There are many reasons why a corporation, experienced in using rocks that are somewhat misleadingly referred to as "oil shale" to generate electricity in Eastern Europe, might be interested in Utah.
Utah has a lot of the stuff lying around. It has many public officials who are happy with non-renewable forms of energy that despoil the land, foul the air and produce boom-and-bust cycles in the local economy. They are keen to offer tax breaks to such operations.
Or perhaps the Estonian firm is just interested in Utah's oil shale deposits because it is in danger of being shown the door back home.
Estonia is among the world's dirtiest nations in terms of climate-changing greenhouse gas emissions per capita. That's to be expected for a nation that spent so long under the yoke of Soviet-style industrialism, which turned much of Europe into a carbon-choked mess.
Even by that standard, Estonia is considered a throwback, scrambling to meet the standards of the new sphere that it willingly joined, the European Union.

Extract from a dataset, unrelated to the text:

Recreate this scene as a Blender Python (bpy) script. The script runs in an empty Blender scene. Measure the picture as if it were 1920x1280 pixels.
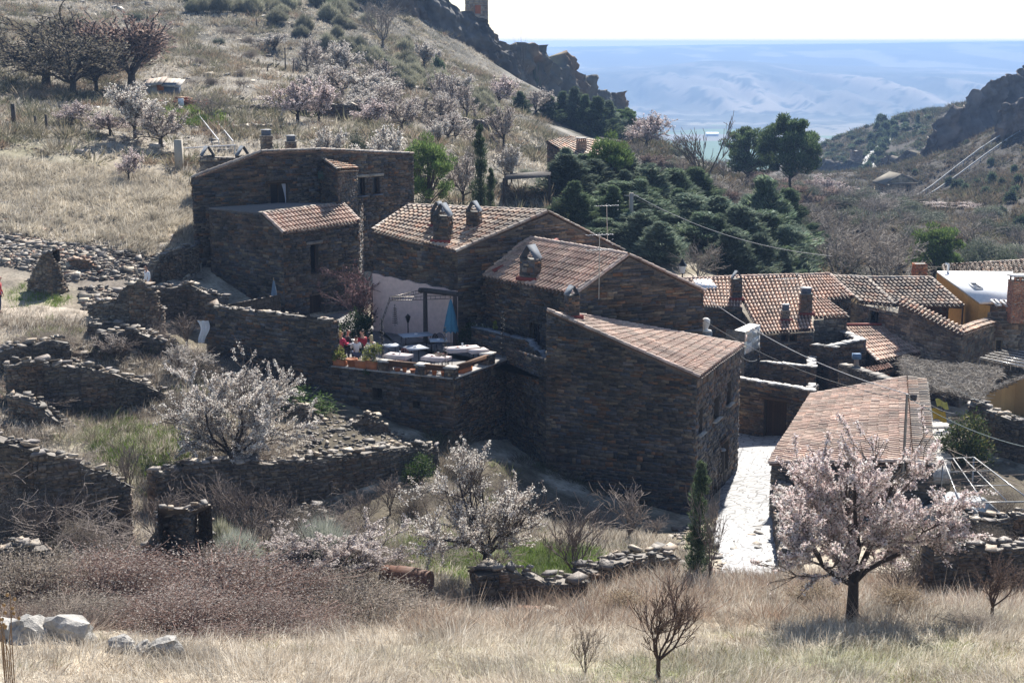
import bpy, bmesh, math, random
import numpy as np
from mathutils import Vector, Matrix
R = math.radians
scene = bpy.context.scene
# ------------------------------------------------------------------ camera, sky, sun, exposure
CAMZ, PITCH, FPX = 20.0, R(11.28), 2800.0
cam_d = bpy.data.cameras.new('camera'); cam = bpy.data.objects.new('camera', cam_d)
scene.collection.objects.link(cam); scene.camera = cam
cam.location = (0, 0, CAMZ); cam.rotation_euler = (R(90) - PITCH, 0, 0)
cam_d.sensor_width = 36; cam_d.lens = FPX / 1920 * 36; cam_d.clip_end = 30000; cam_d.clip_start = 0.3
SUN_AZ, SUN_EL = R(14), R(43)
world = bpy.data.worlds.new('World'); scene.world = world; world.use_nodes = True
wn = world.node_tree; bg = wn.nodes['Background']
sky = wn.nodes.new('ShaderNodeTexSky'); sky.sky_type = 'NISHITA'; sky.sun_disc = False
sky.sun_elevation = SUN_EL; sky.sun_rotation = SUN_AZ; sky.altitude = 900; sky.air_density = 1.0; sky.dust_density = 1.2; sky.ozone_density = 1.0
wn.links.new(sky.outputs[0], bg.inputs[0]); bg.inputs[1].default_value = 0.08
sun_d = bpy.data.lights.new('sun', 'SUN'); sun = bpy.data.objects.new('sun', sun_d); scene.collection.objects.link(sun)
sun_d.energy = 5.0; sun_d.angle = R(0.53); sun_d.color = (1.0, 0.94, 0.85)
sdir = Vector((math.sin(SUN_AZ) * math.cos(SUN_EL), math.cos(SUN_AZ) * math.cos(SUN_EL), math.sin(SUN_EL)))
sun.rotation_euler = sdir.to_track_quat('Z', 'Y').to_euler()
sun.location = (60, 200, 150)
vs = scene.view_settings; vs.view_transform = 'Standard'; vs.look = 'None'; vs.exposure = 0.95; vs.gamma = 1.0
vs.use_curve_mapping = False
scene.cycles.use_denoising = True
scene.cycles.max_bounces = 5; scene.cycles.diffuse_bounces = 3; scene.cycles.transmission_bounces = 3
scene.cycles.volume_bounces = 1; scene.cycles.transparent_max_bounces = 8
scene.cycles.sample_clamp_indirect = 6.0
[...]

The EU is pressuring Estonia to wean itself from oil shale, which will be difficult. The nation has long derived more than 90 percent of its power from that source, and what had been the obvious alternative nuclear power is currently in ill repute.
The process Estonia is being pushed away from basically involves stoking its furnaces with rocks. Not just any rocks, but rocks that contain a substance called kerogen. That's the stuff that is also marbled through the earth in eastern Utah and western Colorado.
But the process used in Estonia is generations of technology different from the long-hoped-for-but-never-realized trick of extracting the kerogen from those rocks and refining it into products that can replace motor fuels and other chemicals now derived from other oil. It is a process that, even if it works, stands to leave a huge scar in the earth and, unlike the simple rock-burning technology, consume huge amounts of water that Utah, unlike Estonia, is already short on.
That breakthrough, though, is exactly the promise made by Enefit American Oil, the subsidiary of the Estonian energy firm that tantalized officials from Utah's Uintah County. A delegation recently returned from a week's tour of Estonia, eager to help dig a mine and build a refining facility near Vernal that would supposedly produce 50,000 barrels of shale-derived oil per day, and employ maybe 2,000 people, by 2017.
Maybe. Or maybe we're being asked to invest taxpayers' money in a retro fuel source that has already been ruled too filthy for the world's rustiest rust belt.